The previous season, Hurley took Rhode Island to a 25-10 record, earning an automatic NCAA tourney bid by capturing the Atlantic 10 Championship. The 11th-seeded Rams upset sixth-seeded Creighton in the NCAA first round before suffering a three-point loss to No. 3 seed Oregon.
Despite a rash of injuries that decimated his 2015-16 team, Hurley still managed to post a winning 17-15 record and place his team among the national leaders in scoring defense, allowing just 64.8 points per game. That followed a banner 23-10 season in 2014-15, during which URI led the nation in three-point percentage defense (.265) and ranked ninth in overall defensive efficiency. That team put Rhody back in the national picture, earning an NIT berth and reaching the second round before losing to eventual NIT champion Stanford, bringing Hurley his first USBWA District I Coach of the Year Award.

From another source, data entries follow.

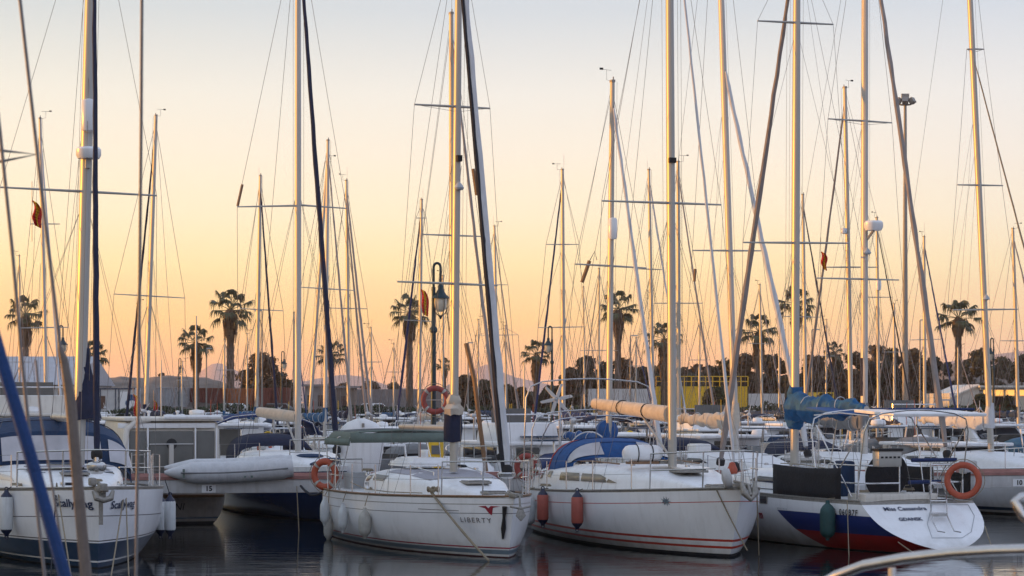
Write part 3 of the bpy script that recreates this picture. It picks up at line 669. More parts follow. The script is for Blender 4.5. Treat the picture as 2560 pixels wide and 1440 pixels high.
C1.mast(cm, 1.58, Vector((cm, b0.y, 1.58)).lerp(Vector((cm, t0.y, t0.z)), 1.35), .083, 'alu', [(C1.at_x(1504, 502, cm), C1.at_x(1803, 512, cm))], y=b0.y)
C1.shrouds(1.6); C1.wire([C1.mt, (-L2, .6, 1.1)], 'backstay'); C1.wire([C1.mt, (-L2, -.6, 1.1)], 'backstay')
C1.forestay((L2-.3, 0, 1.35), .98, .034, 'sail', .4, wob=.05)
for q in (-.12, .12, .17): C1.wire([C1.mt+Vector((q, q, 0)), C1.mb_+Vector((q, q, .1))], 'halyard', 'rope', .4)
MB().box(mq(C1, 402)+Vector((.1, 0, 0)), (.1, .14, .1)).build('mast_light', M['tyre'], C1.mast_o)
ga = mq(C1, 1036); gb = C1.at_x(1487, 1009, cm-4.1)
MB().tube([ga+Vector((-.12, 0, 0)), ga.lerp(gb, .5), gb], [.145, .125, .10], 14, sq=1.15).build('boom', M['bcanvas'], C1.e)
bb = MB(); bb.tube([ga.lerp(gb, .42), Vector((cm-.15, ga.y*.3, 1.75))], .025, 6); bb.build('boom_vang', M['alu'], C1.e)
for q in (.3, .62): MB().tube(torus_pts(ga.lerp(gb, q), (0, 1, 0), (0, 0, 1), .15, 12), .012, 4).build('tie', M['tyre'], C1.e)
C1.wire([gb, C1.mt], 'topping_lift', k=.4); C1.wire([gb, (-3.6, 0, 1.2)], 'mainsheet', 'rope', .9)
C1.canopy([(-1.9, 1.12, 1.5, .2), (-2.3, 1.18, 1.3, .70), (-2.9, 1.22, 1.15, .93), (-3.3, 1.22, 1.1, .95)], 'azure')
for a0, a1 in ((.25, 1.4), (1.75, 2.9)):
    MB().grid([[Vector((lerp(-1.95, -2.28, j/3)+.03, 1.16*math.copysign(abs(math.cos(a))**.6, math.cos(a)), lerp(1.5, 1.32, j/3)+lerp(.24, .68, j/3)*abs(math.sin(a))**.75+.02)) for a in [lerp(a0, a1, i/8) for i in range(9)]] for j in range(4)]).build('sprayhood_window', M['vinyl'], C1.e)
MB().tube([Vector((-3.32, 1.23*math.copysign(abs(math.cos(a))**.6, math.cos(a)), 1.1+.95*abs(math.sin(a))**.75)) for a in [math.pi*i/16 for i in range(17)]], .02, 6).build('sprayhood_piping', M['red'], C1.e)
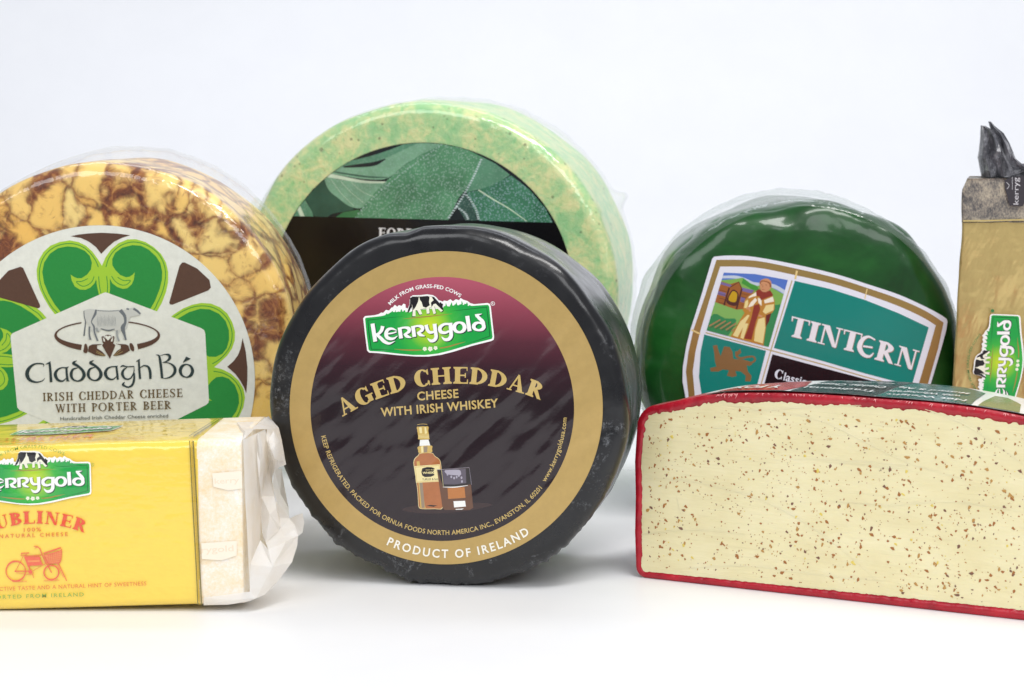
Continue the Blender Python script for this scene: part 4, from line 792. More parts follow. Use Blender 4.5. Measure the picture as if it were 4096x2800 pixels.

In his six seasons in Rhode Island, Hurley’s teams were a combined 113-82 (.579), but an even more impressive 91-43 (.679) with two NCAA appearances and an NIT berth during his last four years.
Previous to his tenure in Kingston, Hurley spent two years at his first Division I head coaching job at Wagner College in the Northeast Conference. Taking over a program that had just five wins in 2009-10, Hurley immediately upped the win total to 13 in his first season of 2010-11 and nearly doubled that total to a 25-6 mark in 2011-12. His overall record in the Northeast Conference was 24-12.
Wagner was not Hurley’s first college basketball coaching experience. After graduating from Seton Hall in 1996 and spending a season as an assistant coach under his father at St. Anthony, he was hired as an assistant coach at Rutgers and remained there for four years. When Rutgers decided to change coaching staffs, Hurley opted to go back to the high school level and took over the basketball program at St. Benedict’s Prep in Newark, N.J., in 2001.
It was at St. Benedict’s, where he also taught history, that Hurley maintains he really learned his craft, building the program into a national prep school powerhouse. In nine seasons, Hurley compiled a sterling 223-21 record, with four Top Five finishes in the national rankings. He coached four McDonald’s All-Americans as well as future NBA players J.R. Smith, Tristan Thompson, and Lance Thomas.
Following the 2009-10 season, Hurley was more than prepared to advance to the college level and accepted the job at Wagner.
Born (1/16/73) and raised in in Jersey City, Hurley was an outstanding high school player at St. Anthony, leading the team to a 31-1 record and a No. 2 national ranking as a senior. At Seton Hall, he played under head coaches P.J. Carlesimo and George Blaney, amassing career totals of 1,070 points and 437 assists and helping the Pirates to three NCAA Tournament appearances and an NIT berth during his career. Following his graduation in 1996, Hurley went directly into coaching, joining his father at St. Anthony for one year before heading into the college ranks at Rutgers.
Dan and wife Andrea, who met while both were attending Seton Hall, are the parents of two sons, Danny and Andrew.